Entries with scene source code:
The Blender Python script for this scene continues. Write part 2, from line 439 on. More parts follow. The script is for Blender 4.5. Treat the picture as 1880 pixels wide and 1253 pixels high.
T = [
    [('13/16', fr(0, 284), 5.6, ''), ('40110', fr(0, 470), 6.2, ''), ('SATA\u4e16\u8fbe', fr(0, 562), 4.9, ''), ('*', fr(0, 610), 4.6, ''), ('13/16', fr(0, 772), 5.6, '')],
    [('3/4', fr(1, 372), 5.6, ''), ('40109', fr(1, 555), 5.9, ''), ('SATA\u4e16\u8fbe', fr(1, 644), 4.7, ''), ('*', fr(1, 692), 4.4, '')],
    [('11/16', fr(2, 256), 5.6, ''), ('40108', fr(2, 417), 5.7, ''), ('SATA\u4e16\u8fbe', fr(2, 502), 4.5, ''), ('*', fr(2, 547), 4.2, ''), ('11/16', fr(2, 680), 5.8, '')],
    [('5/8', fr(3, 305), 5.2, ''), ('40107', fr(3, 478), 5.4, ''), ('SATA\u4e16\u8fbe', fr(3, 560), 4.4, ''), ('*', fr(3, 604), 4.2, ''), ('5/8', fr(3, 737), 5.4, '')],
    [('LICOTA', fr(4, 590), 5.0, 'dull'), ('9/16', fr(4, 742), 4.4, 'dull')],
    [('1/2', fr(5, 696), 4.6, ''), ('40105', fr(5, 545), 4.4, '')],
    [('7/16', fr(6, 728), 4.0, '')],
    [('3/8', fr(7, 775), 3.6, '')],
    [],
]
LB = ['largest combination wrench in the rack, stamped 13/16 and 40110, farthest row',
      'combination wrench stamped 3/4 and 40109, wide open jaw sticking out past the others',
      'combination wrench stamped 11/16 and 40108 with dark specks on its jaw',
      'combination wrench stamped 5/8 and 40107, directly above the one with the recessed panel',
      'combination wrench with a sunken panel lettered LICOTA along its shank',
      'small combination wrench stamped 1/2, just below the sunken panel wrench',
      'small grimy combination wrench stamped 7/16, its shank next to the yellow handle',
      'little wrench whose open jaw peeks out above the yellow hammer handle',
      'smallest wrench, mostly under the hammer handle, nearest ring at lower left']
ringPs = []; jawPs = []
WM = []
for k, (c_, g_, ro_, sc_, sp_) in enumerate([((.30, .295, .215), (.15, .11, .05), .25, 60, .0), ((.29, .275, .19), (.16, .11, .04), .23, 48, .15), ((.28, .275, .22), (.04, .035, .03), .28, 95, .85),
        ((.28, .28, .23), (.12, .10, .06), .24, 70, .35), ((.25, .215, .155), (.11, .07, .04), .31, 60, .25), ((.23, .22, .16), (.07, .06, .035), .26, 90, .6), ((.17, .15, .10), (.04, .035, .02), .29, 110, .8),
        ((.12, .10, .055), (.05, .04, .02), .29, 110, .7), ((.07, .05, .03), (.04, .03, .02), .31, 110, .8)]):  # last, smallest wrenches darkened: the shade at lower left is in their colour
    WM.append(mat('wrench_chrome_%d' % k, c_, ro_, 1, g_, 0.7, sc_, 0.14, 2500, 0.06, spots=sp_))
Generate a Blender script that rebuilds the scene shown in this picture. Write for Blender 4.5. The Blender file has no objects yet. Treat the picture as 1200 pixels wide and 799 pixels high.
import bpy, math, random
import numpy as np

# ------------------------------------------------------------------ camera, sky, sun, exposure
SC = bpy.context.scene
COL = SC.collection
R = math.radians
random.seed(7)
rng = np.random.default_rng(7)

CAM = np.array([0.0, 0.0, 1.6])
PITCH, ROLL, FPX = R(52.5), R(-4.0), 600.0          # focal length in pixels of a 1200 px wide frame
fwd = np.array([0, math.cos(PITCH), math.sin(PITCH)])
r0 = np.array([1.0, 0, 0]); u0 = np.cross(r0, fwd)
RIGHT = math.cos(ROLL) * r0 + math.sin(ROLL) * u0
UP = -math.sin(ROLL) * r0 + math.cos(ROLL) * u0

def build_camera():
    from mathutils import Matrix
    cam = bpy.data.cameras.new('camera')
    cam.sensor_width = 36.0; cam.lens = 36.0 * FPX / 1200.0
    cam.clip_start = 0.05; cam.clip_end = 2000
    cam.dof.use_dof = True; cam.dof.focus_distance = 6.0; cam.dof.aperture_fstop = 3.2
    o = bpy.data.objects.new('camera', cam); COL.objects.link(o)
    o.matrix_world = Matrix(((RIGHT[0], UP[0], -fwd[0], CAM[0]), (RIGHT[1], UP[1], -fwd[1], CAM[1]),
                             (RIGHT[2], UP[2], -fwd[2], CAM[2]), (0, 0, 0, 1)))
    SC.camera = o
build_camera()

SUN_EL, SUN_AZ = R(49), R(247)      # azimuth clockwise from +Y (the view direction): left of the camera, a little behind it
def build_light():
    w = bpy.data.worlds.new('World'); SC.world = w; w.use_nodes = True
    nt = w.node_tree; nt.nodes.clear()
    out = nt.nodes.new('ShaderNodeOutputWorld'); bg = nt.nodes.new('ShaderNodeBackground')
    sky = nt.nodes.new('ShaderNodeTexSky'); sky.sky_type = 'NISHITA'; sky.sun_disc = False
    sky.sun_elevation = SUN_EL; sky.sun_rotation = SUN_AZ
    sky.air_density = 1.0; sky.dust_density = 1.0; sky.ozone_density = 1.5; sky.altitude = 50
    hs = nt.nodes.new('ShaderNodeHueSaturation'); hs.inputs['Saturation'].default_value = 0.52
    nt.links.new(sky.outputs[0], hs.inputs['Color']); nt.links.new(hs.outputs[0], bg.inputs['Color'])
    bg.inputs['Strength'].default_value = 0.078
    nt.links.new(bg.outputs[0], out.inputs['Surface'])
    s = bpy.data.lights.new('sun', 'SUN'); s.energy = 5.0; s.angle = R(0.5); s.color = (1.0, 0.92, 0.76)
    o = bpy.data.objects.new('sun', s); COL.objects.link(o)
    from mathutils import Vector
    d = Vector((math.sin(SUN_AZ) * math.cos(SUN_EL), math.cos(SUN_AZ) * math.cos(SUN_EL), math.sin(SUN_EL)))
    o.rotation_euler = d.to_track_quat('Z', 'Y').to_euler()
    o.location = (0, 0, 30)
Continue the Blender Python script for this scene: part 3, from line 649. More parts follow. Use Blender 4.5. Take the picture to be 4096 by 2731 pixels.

Problem statement: Without leaving anything out, quote all the data.

Solution:
The Blender Python script for this scene continues. Write part 2, from line 439 on. More parts follow. The script is for Blender 4.5. Treat the picture as 1880 pixels wide and 1253 pixels high.
T = [
    [('13/16', fr(0, 284), 5.6, ''), ('40110', fr(0, 470), 6.2, ''), ('SATA\u4e16\u8fbe', fr(0, 562), 4.9, ''), ('*', fr(0, 610), 4.6, ''), ('13/16', fr(0, 772), 5.6, '')],
    [('3/4', fr(1, 372), 5.6, ''), ('40109', fr(1, 555), 5.9, ''), ('SATA\u4e16\u8fbe', fr(1, 644), 4.7, ''), ('*', fr(1, 692), 4.4, '')],
    [('11/16', fr(2, 256), 5.6, ''), ('40108', fr(2, 417), 5.7, ''), ('SATA\u4e16\u8fbe', fr(2, 502), 4.5, ''), ('*', fr(2, 547), 4.2, ''), ('11/16', fr(2, 680), 5.8, '')],
    [('5/8', fr(3, 305), 5.2, ''), ('40107', fr(3, 478), 5.4, ''), ('SATA\u4e16\u8fbe', fr(3, 560), 4.4, ''), ('*', fr(3, 604), 4.2, ''), ('5/8', fr(3, 737), 5.4, '')],
    [('LICOTA', fr(4, 590), 5.0, 'dull'), ('9/16', fr(4, 742), 4.4, 'dull')],
    [('1/2', fr(5, 696), 4.6, ''), ('40105', fr(5, 545), 4.4, '')],
    [('7/16', fr(6, 728), 4.0, '')],
    [('3/8', fr(7, 775), 3.6, '')],
    [],
]
LB = ['largest combination wrench in the rack, stamped 13/16 and 40110, farthest row',
      'combination wrench stamped 3/4 and 40109, wide open jaw sticking out past the others',
      'combination wrench stamped 11/16 and 40108 with dark specks on its jaw',
      'combination wrench stamped 5/8 and 40107, directly above the one with the recessed panel',
      'combination wrench with a sunken panel lettered LICOTA along its shank',
      'small combination wrench stamped 1/2, just below the sunken panel wrench',
      'small grimy combination wrench stamped 7/16, its shank next to the yellow handle',
      'little wrench whose open jaw peeks out above the yellow hammer handle',
      'smallest wrench, mostly under the hammer handle, nearest ring at lower left']
ringPs = []; jawPs = []
WM = []
for k, (c_, g_, ro_, sc_, sp_) in enumerate([((.30, .295, .215), (.15, .11, .05), .25, 60, .0), ((.29, .275, .19), (.16, .11, .04), .23, 48, .15), ((.28, .275, .22), (.04, .035, .03), .28, 95, .85),
        ((.28, .28, .23), (.12, .10, .06), .24, 70, .35), ((.25, .215, .155), (.11, .07, .04), .31, 60, .25), ((.23, .22, .16), (.07, .06, .035), .26, 90, .6), ((.17, .15, .10), (.04, .035, .02), .29, 110, .8),
        ((.12, .10, .055), (.05, .04, .02), .29, 110, .7), ((.07, .05, .03), (.04, .03, .02), .31, 110, .8)]):  # last, smallest wrenches darkened: the shade at lower left is in their colour
    WM.append(mat('wrench_chrome_%d' % k, c_, ro_, 1, g_, 0.7, sc_, 0.14, 2500, 0.06, spots=sp_))
Generate a Blender script that rebuilds the scene shown in this picture. Write for Blender 4.5. The Blender file has no objects yet. Treat the picture as 1200 pixels wide and 799 pixels high.
import bpy, math, random
import numpy as np

# ------------------------------------------------------------------ camera, sky, sun, exposure
SC = bpy.context.scene
COL = SC.collection
R = math.radians
random.seed(7)
rng = np.random.default_rng(7)

CAM = np.array([0.0, 0.0, 1.6])
PITCH, ROLL, FPX = R(52.5), R(-4.0), 600.0          # focal length in pixels of a 1200 px wide frame
fwd = np.array([0, math.cos(PITCH), math.sin(PITCH)])
r0 = np.array([1.0, 0, 0]); u0 = np.cross(r0, fwd)
RIGHT = math.cos(ROLL) * r0 + math.sin(ROLL) * u0
UP = -math.sin(ROLL) * r0 + math.cos(ROLL) * u0

def build_camera():
    from mathutils import Matrix
    cam = bpy.data.cameras.new('camera')
    cam.sensor_width = 36.0; cam.lens = 36.0 * FPX / 1200.0
    cam.clip_start = 0.05; cam.clip_end = 2000
    cam.dof.use_dof = True; cam.dof.focus_distance = 6.0; cam.dof.aperture_fstop = 3.2
    o = bpy.data.objects.new('camera', cam); COL.objects.link(o)
    o.matrix_world = Matrix(((RIGHT[0], UP[0], -fwd[0], CAM[0]), (RIGHT[1], UP[1], -fwd[1], CAM[1]),
                             (RIGHT[2], UP[2], -fwd[2], CAM[2]), (0, 0, 0, 1)))
    SC.camera = o
build_camera()

SUN_EL, SUN_AZ = R(49), R(247)      # azimuth clockwise from +Y (the view direction): left of the camera, a little behind it
def build_light():
    w = bpy.data.worlds.new('World'); SC.world = w; w.use_nodes = True
    nt = w.node_tree; nt.nodes.clear()
    out = nt.nodes.new('ShaderNodeOutputWorld'); bg = nt.nodes.new('ShaderNodeBackground')
    sky = nt.nodes.new('ShaderNodeTexSky'); sky.sky_type = 'NISHITA'; sky.sun_disc = False
    sky.sun_elevation = SUN_EL; sky.sun_rotation = SUN_AZ
    sky.air_density = 1.0; sky.dust_density = 1.0; sky.ozone_density = 1.5; sky.altitude = 50
    hs = nt.nodes.new('ShaderNodeHueSaturation'); hs.inputs['Saturation'].default_value = 0.52
    nt.links.new(sky.outputs[0], hs.inputs['Color']); nt.links.new(hs.outputs[0], bg.inputs['Color'])
    bg.inputs['Strength'].default_value = 0.078
    nt.links.new(bg.outputs[0], out.inputs['Surface'])
    s = bpy.data.lights.new('sun', 'SUN'); s.energy = 5.0; s.angle = R(0.5); s.color = (1.0, 0.92, 0.76)
    o = bpy.data.objects.new('sun', s); COL.objects.link(o)
    from mathutils import Vector
    d = Vector((math.sin(SUN_AZ) * math.cos(SUN_EL), math.cos(SUN_AZ) * math.cos(SUN_EL), math.sin(SUN_EL)))
    o.rotation_euler = d.to_track_quat('Z', 'Y').to_euler()
    o.location = (0, 0, 30)
Continue the Blender Python script for this scene: part 3, from line 649. More parts follow. Use Blender 4.5. Take the picture to be 4096 by 2731 pixels.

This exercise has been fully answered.